# [WRITTEN TASK]
Copy the lines below as they are; omit the images they contain.
————
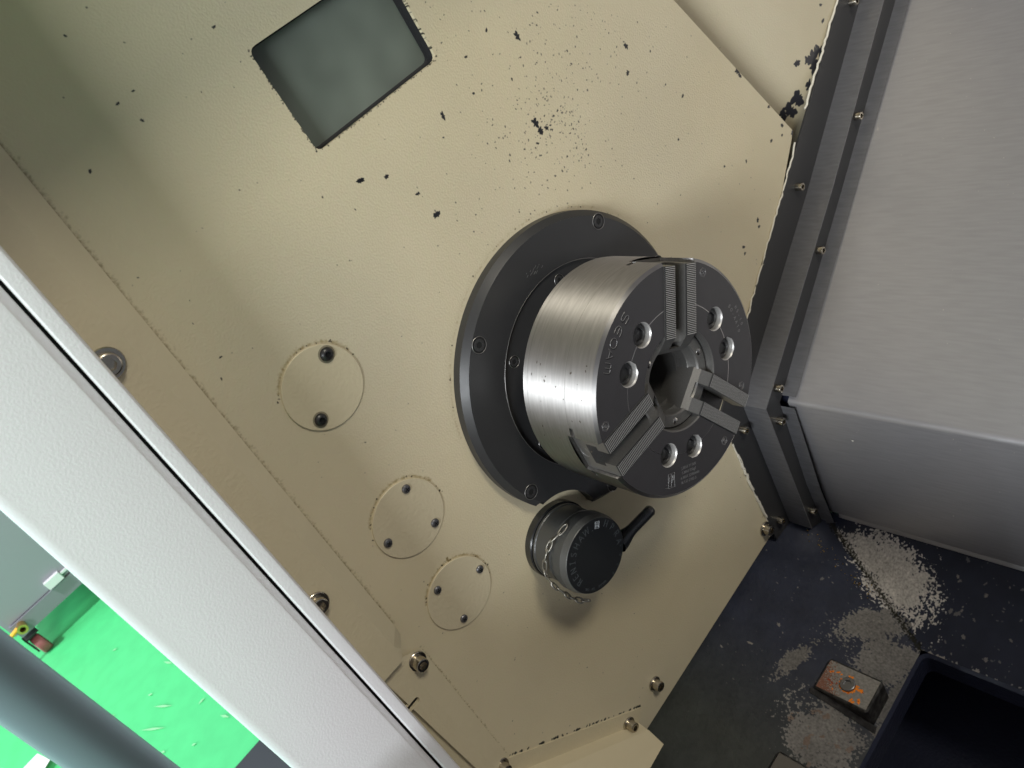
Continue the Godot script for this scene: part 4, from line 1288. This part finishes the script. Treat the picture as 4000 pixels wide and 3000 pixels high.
func jaw(t: Node3D, a: float, idx: int) -> void:
	# local axes: u radial, w tangential, x out of the face
	var U := Vector3(0, sin(a), cos(a)); var W := Vector3(0, cos(a), -sin(a)); var X := Vector3.RIGHT
	var sec := [[-.0237, .1132], [-.0237, .1186], [-.0337, .1186], [-.0337, .1236], [-.0237, .1236], [-.0237, .1596], [-.0087, .1596], [-.0087, .1445], [-.0137, .1445], [-.0137, .1290],
		[.0137, .1290], [.0137, .1445], [.0087, .1445], [.0087, .1596], [.0237, .1596], [.0237, .1236], [.0337, .1236], [.0337, .1186], [.0237, .1186], [.0237, .1132]]
	var b := Mb.new()
	var u0 := .046; var u1 := .1208
	for i in sec.size():
		var p: Array = sec[i]; var q: Array = sec[(i + 1) % sec.size()]
		var d := Vector2(q[0] - p[0], q[1] - p[1]).normalized()
		var n := (W * -d.y + X * d.x).normalized()
		b.quad_n([U * u0 + W * p[0] + X * p[1], U * u1 + W * p[0] + X * p[1], U * u1 + W * q[0] + X * q[1], U * u0 + W * q[0] + X * q[1]], [n, n, n, n])
	var poly := PackedVector2Array()
	for p in sec: poly.append(Vector2(p[0], p[1]))
	var tr := Geometry2D.triangulate_polygon(poly)
	for e in [u1]:
		var base := b.v.size()
		for p in poly: b.vert(U * e + W * p.x + X * p.y, U)
		for i in range(0, tr.size(), 3): b.face(base + tr[i], base + tr[i + 1], base + tr[i + 2])
	# inner end: two raised blocks that fall away towards the centre, the slot closed behind the tip
	var add := func(w0: float, w1: float, pr: Array) -> void:
		for i in pr.size() - 1:
			var p: Vector2 = pr[i]; var q: Vector2 = pr[i + 1]
			var d := (q - p).normalized()
			var n := (U * -d.y + X * d.x).normalized()
			b.quad_n([U * p.x + X * p.y + W * w0, U * q.x + X * q.y + W * w0, U * q.x + X * q.y + W * w1, U * p.x + X * p.y + W * w1], [n, n, n, n])
		for s in [[w0, -1.0], [w1, 1.0]]:
			for i in pr.size() - 1:
				b.quad(U * pr[i].x + X * pr[i].y + W * s[0], U * pr[i + 1].x + X * pr[i + 1].y + W * s[0], U * pr[i + 1].x + X * .1132 + W * s[0], U * pr[i].x + X * .1132 + W * s[0], W * s[1])
	add.call(-.0237, -.0087, [Vector2(.0290, .1132), Vector2(.0290, .1470), Vector2(.0350, .1530), Vector2(.0460, .1596)])
	add.call(.0087, .0237, [Vector2(.0290, .1132), Vector2(.0290, .1470), Vector2(.0350, .1530), Vector2(.0460, .1596)])
	add.call(-.0087, .0087, [Vector2(.0290, .1132), Vector2(.0290, .1470), Vector2(.0335, .1515), Vector2(.0345, .1300), Vector2(.0460, .1290)])
	var o := part("master_jaw", b, M.jaw, t)
	# serrated rails, one tooth every 1.9 mm; dark flanks paint the shade between teeth
	for s in [-1.0, 1.0]:
		var r := Mb.new(); var cr := Mb.new()
		var c := 39
		var w0: float = .0089 * s; var w1: float = .0235 * s
		var pitch := (.1206 - .0466) / c
		for k in c:
			var ua := .0466 + pitch * k
			var lo := XF - .0002; var hi := XF + .0021
			var pr := [Vector2(ua, lo), Vector2(ua + pitch * .28, hi), Vector2(ua + pitch * .72, hi), Vector2(ua + pitch, lo)]
			for i in 3:
				var into := cr if i == 1 else r
				var d: Vector2 = (pr[i + 1] - pr[i]).normalized()
				var n := (U * -d.y + X * d.x).normalized()
				into.quad_n([U * pr[i].x + X * pr[i].y + W * w0, U * pr[i + 1].x + X * pr[i + 1].y + W * w0, U * pr[i + 1].x + X * pr[i + 1].y + W * w1, U * pr[i].x + X * pr[i].y + W * w1], [n, n, n, n])
			for h in [[w0, -s], [w1, s]]:
				r.quad(U * pr[0].x + X * lo + W * h[0], U * pr[1].x + X * hi + W * h[0], U * pr[2].x + X * hi + W * h[0], U * pr[3].x + X * lo + W * h[0], W * h[1])
		for e in [[.0466, -1.0], [.1206, 1.0]]:
			r.quad(U * e[0] + X * (XF - .001) + W * w0, U * e[0] + X * (XF - .001) + W * w1, U * e[0] + X * (XF - .0003) + W * w1, U * e[0] + X * (XF - .0003) + W * w0, U * e[1])
		part("serrated_rail", r, M.groove, o)
		part("tooth_crests", cr, M.tooth, o).set_meta("kind", "stuff")
	# set screw in the outer end
	var sc := Mb.new()
	sc.lathe([Vector2(0, .0062), Vector2(-.001, .0058), Vector2(-.0035, .0058), Vector2(-.0035, .003), Vector2(-.0015, .0026), Vector2(-.0015, .0012), Vector2(-.003, .0010), Vector2(-.003, 0)], 28)
	var z := part("end_screw", sc, M.tooth, o)
	z.transform = Transform3D(Basis(U, X, W), U * (u1 + .0003) + X * .1212)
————
# [SOLUTION TO THIS PROBLEM]
Continue the Godot script for this scene: part 4, from line 1288. This part finishes the script. Treat the picture as 4000 pixels wide and 3000 pixels high.
func jaw(t: Node3D, a: float, idx: int) -> void:
	# local axes: u radial, w tangential, x out of the face
	var U := Vector3(0, sin(a), cos(a)); var W := Vector3(0, cos(a), -sin(a)); var X := Vector3.RIGHT
	var sec := [[-.0237, .1132], [-.0237, .1186], [-.0337, .1186], [-.0337, .1236], [-.0237, .1236], [-.0237, .1596], [-.0087, .1596], [-.0087, .1445], [-.0137, .1445], [-.0137, .1290],
		[.0137, .1290], [.0137, .1445], [.0087, .1445], [.0087, .1596], [.0237, .1596], [.0237, .1236], [.0337, .1236], [.0337, .1186], [.0237, .1186], [.0237, .1132]]
	var b := Mb.new()
	var u0 := .046; var u1 := .1208
	for i in sec.size():
		var p: Array = sec[i]; var q: Array = sec[(i + 1) % sec.size()]
		var d := Vector2(q[0] - p[0], q[1] - p[1]).normalized()
		var n := (W * -d.y + X * d.x).normalized()
		b.quad_n([U * u0 + W * p[0] + X * p[1], U * u1 + W * p[0] + X * p[1], U * u1 + W * q[0] + X * q[1], U * u0 + W * q[0] + X * q[1]], [n, n, n, n])
	var poly := PackedVector2Array()
	for p in sec: poly.append(Vector2(p[0], p[1]))
	var tr := Geometry2D.triangulate_polygon(poly)
	for e in [u1]:
		var base := b.v.size()
		for p in poly: b.vert(U * e + W * p.x + X * p.y, U)
		for i in range(0, tr.size(), 3): b.face(base + tr[i], base + tr[i + 1], base + tr[i + 2])
	# inner end: two raised blocks that fall away towards the centre, the slot closed behind the tip
	var add := func(w0: float, w1: float, pr: Array) -> void:
		for i in pr.size() - 1:
			var p: Vector2 = pr[i]; var q: Vector2 = pr[i + 1]
			var d := (q - p).normalized()
			var n := (U * -d.y + X * d.x).normalized()
			b.quad_n([U * p.x + X * p.y + W * w0, U * q.x + X * q.y + W * w0, U * q.x + X * q.y + W * w1, U * p.x + X * p.y + W * w1], [n, n, n, n])
		for s in [[w0, -1.0], [w1, 1.0]]:
			for i in pr.size() - 1:
				b.quad(U * pr[i].x + X * pr[i].y + W * s[0], U * pr[i + 1].x + X * pr[i + 1].y + W * s[0], U * pr[i + 1].x + X * .1132 + W * s[0], U * pr[i].x + X * .1132 + W * s[0], W * s[1])
	add.call(-.0237, -.0087, [Vector2(.0290, .1132), Vector2(.0290, .1470), Vector2(.0350, .1530), Vector2(.0460, .1596)])
	add.call(.0087, .0237, [Vector2(.0290, .1132), Vector2(.0290, .1470), Vector2(.0350, .1530), Vector2(.0460, .1596)])
	add.call(-.0087, .0087, [Vector2(.0290, .1132), Vector2(.0290, .1470), Vector2(.0335, .1515), Vector2(.0345, .1300), Vector2(.0460, .1290)])
	var o := part("master_jaw", b, M.jaw, t)
	# serrated rails, one tooth every 1.9 mm; dark flanks paint the shade between teeth
	for s in [-1.0, 1.0]:
		var r := Mb.new(); var cr := Mb.new()
		var c := 39
		var w0: float = .0089 * s; var w1: float = .0235 * s
		var pitch := (.1206 - .0466) / c
		for k in c:
			var ua := .0466 + pitch * k
			var lo := XF - .0002; var hi := XF + .0021
			var pr := [Vector2(ua, lo), Vector2(ua + pitch * .28, hi), Vector2(ua + pitch * .72, hi), Vector2(ua + pitch, lo)]
			for i in 3:
				var into := cr if i == 1 else r
				var d: Vector2 = (pr[i + 1] - pr[i]).normalized()
				var n := (U * -d.y + X * d.x).normalized()
				into.quad_n([U * pr[i].x + X * pr[i].y + W * w0, U * pr[i + 1].x + X * pr[i + 1].y + W * w0, U * pr[i + 1].x + X * pr[i + 1].y + W * w1, U * pr[i].x + X * pr[i].y + W * w1], [n, n, n, n])
			for h in [[w0, -s], [w1, s]]:
				r.quad(U * pr[0].x + X * lo + W * h[0], U * pr[1].x + X * hi + W * h[0], U * pr[2].x + X * hi + W * h[0], U * pr[3].x + X * lo + W * h[0], W * h[1])
		for e in [[.0466, -1.0], [.1206, 1.0]]:
			r.quad(U * e[0] + X * (XF - .001) + W * w0, U * e[0] + X * (XF - .001) + W * w1, U * e[0] + X * (XF - .0003) + W * w1, U * e[0] + X * (XF - .0003) + W * w0, U * e[1])
		part("serrated_rail", r, M.groove, o)
		part("tooth_crests", cr, M.tooth, o).set_meta("kind", "stuff")
	# set screw in the outer end
	var sc := Mb.new()
	sc.lathe([Vector2(0, .0062), Vector2(-.001, .0058), Vector2(-.0035, .0058), Vector2(-.0035, .003), Vector2(-.0015, .0026), Vector2(-.0015, .0012), Vector2(-.003, .0010), Vector2(-.003, 0)], 28)
	var z := part("end_screw", sc, M.tooth, o)
	z.transform = Transform3D(Basis(U, X, W), U * (u1 + .0003) + X * .1212)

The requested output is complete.